TASK REQUIREMENTS: Write out all the data again, exactly as it stands.

SOURCE MATERIAL:

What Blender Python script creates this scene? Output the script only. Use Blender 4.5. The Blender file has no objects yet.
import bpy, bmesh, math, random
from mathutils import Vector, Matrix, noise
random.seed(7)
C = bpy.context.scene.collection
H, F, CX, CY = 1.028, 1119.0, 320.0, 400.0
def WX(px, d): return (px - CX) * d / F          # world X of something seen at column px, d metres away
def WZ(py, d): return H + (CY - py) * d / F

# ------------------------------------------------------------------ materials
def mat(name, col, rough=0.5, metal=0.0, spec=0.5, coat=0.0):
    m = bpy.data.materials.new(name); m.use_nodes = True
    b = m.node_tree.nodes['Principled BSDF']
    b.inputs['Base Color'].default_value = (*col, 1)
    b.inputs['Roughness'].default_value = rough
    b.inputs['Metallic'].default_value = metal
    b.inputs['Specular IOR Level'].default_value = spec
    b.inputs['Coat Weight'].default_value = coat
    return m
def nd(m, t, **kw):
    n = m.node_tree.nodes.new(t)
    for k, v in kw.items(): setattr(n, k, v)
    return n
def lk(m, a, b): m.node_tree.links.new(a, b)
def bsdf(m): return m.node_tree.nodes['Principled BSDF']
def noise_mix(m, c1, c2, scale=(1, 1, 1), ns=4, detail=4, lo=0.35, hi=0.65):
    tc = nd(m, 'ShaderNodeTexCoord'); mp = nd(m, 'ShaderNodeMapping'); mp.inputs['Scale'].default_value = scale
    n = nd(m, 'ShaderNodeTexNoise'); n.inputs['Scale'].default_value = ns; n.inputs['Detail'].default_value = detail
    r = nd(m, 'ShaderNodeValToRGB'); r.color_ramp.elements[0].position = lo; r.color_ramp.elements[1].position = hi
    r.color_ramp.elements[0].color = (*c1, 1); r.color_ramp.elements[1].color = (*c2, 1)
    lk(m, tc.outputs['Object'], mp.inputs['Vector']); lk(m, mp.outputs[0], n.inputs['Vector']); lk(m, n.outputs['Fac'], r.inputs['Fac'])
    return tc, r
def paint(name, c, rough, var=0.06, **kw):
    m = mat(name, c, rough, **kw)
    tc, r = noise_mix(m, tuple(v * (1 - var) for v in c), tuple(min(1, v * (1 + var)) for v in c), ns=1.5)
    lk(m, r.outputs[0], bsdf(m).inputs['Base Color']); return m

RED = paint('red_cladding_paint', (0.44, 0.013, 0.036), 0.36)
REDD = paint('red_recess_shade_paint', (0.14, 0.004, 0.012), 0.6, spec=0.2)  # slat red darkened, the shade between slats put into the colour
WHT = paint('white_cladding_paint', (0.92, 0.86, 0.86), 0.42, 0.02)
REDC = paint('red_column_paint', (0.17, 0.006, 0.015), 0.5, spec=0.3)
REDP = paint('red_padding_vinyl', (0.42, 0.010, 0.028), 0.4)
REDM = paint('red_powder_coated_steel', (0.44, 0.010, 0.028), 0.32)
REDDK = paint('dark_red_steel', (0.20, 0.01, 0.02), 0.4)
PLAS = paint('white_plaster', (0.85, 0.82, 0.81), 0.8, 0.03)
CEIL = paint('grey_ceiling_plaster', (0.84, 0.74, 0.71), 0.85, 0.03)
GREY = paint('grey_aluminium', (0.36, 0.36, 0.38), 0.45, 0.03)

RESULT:
What Blender Python script creates this scene? Output the script only. Use Blender 4.5. The Blender file has no objects yet.
import bpy, bmesh, math, random
from mathutils import Vector, Matrix, noise
random.seed(7)
C = bpy.context.scene.collection
H, F, CX, CY = 1.028, 1119.0, 320.0, 400.0
def WX(px, d): return (px - CX) * d / F          # world X of something seen at column px, d metres away
def WZ(py, d): return H + (CY - py) * d / F

# ------------------------------------------------------------------ materials
def mat(name, col, rough=0.5, metal=0.0, spec=0.5, coat=0.0):
    m = bpy.data.materials.new(name); m.use_nodes = True
    b = m.node_tree.nodes['Principled BSDF']
    b.inputs['Base Color'].default_value = (*col, 1)
    b.inputs['Roughness'].default_value = rough
    b.inputs['Metallic'].default_value = metal
    b.inputs['Specular IOR Level'].default_value = spec
    b.inputs['Coat Weight'].default_value = coat
    return m
def nd(m, t, **kw):
    n = m.node_tree.nodes.new(t)
    for k, v in kw.items(): setattr(n, k, v)
    return n
def lk(m, a, b): m.node_tree.links.new(a, b)
def bsdf(m): return m.node_tree.nodes['Principled BSDF']
def noise_mix(m, c1, c2, scale=(1, 1, 1), ns=4, detail=4, lo=0.35, hi=0.65):
    tc = nd(m, 'ShaderNodeTexCoord'); mp = nd(m, 'ShaderNodeMapping'); mp.inputs['Scale'].default_value = scale
    n = nd(m, 'ShaderNodeTexNoise'); n.inputs['Scale'].default_value = ns; n.inputs['Detail'].default_value = detail
    r = nd(m, 'ShaderNodeValToRGB'); r.color_ramp.elements[0].position = lo; r.color_ramp.elements[1].position = hi
    r.color_ramp.elements[0].color = (*c1, 1); r.color_ramp.elements[1].color = (*c2, 1)
    lk(m, tc.outputs['Object'], mp.inputs['Vector']); lk(m, mp.outputs[0], n.inputs['Vector']); lk(m, n.outputs['Fac'], r.inputs['Fac'])
    return tc, r
def paint(name, c, rough, var=0.06, **kw):
    m = mat(name, c, rough, **kw)
    tc, r = noise_mix(m, tuple(v * (1 - var) for v in c), tuple(min(1, v * (1 + var)) for v in c), ns=1.5)
    lk(m, r.outputs[0], bsdf(m).inputs['Base Color']); return m

RED = paint('red_cladding_paint', (0.44, 0.013, 0.036), 0.36)
REDD = paint('red_recess_shade_paint', (0.14, 0.004, 0.012), 0.6, spec=0.2)  # slat red darkened, the shade between slats put into the colour
WHT = paint('white_cladding_paint', (0.92, 0.86, 0.86), 0.42, 0.02)
REDC = paint('red_column_paint', (0.17, 0.006, 0.015), 0.5, spec=0.3)
REDP = paint('red_padding_vinyl', (0.42, 0.010, 0.028), 0.4)
REDM = paint('red_powder_coated_steel', (0.44, 0.010, 0.028), 0.32)
REDDK = paint('dark_red_steel', (0.20, 0.01, 0.02), 0.4)
PLAS = paint('white_plaster', (0.85, 0.82, 0.81), 0.8, 0.03)
CEIL = paint('grey_ceiling_plaster', (0.84, 0.74, 0.71), 0.85, 0.03)
GREY = paint('grey_aluminium', (0.36, 0.36, 0.38), 0.45, 0.03)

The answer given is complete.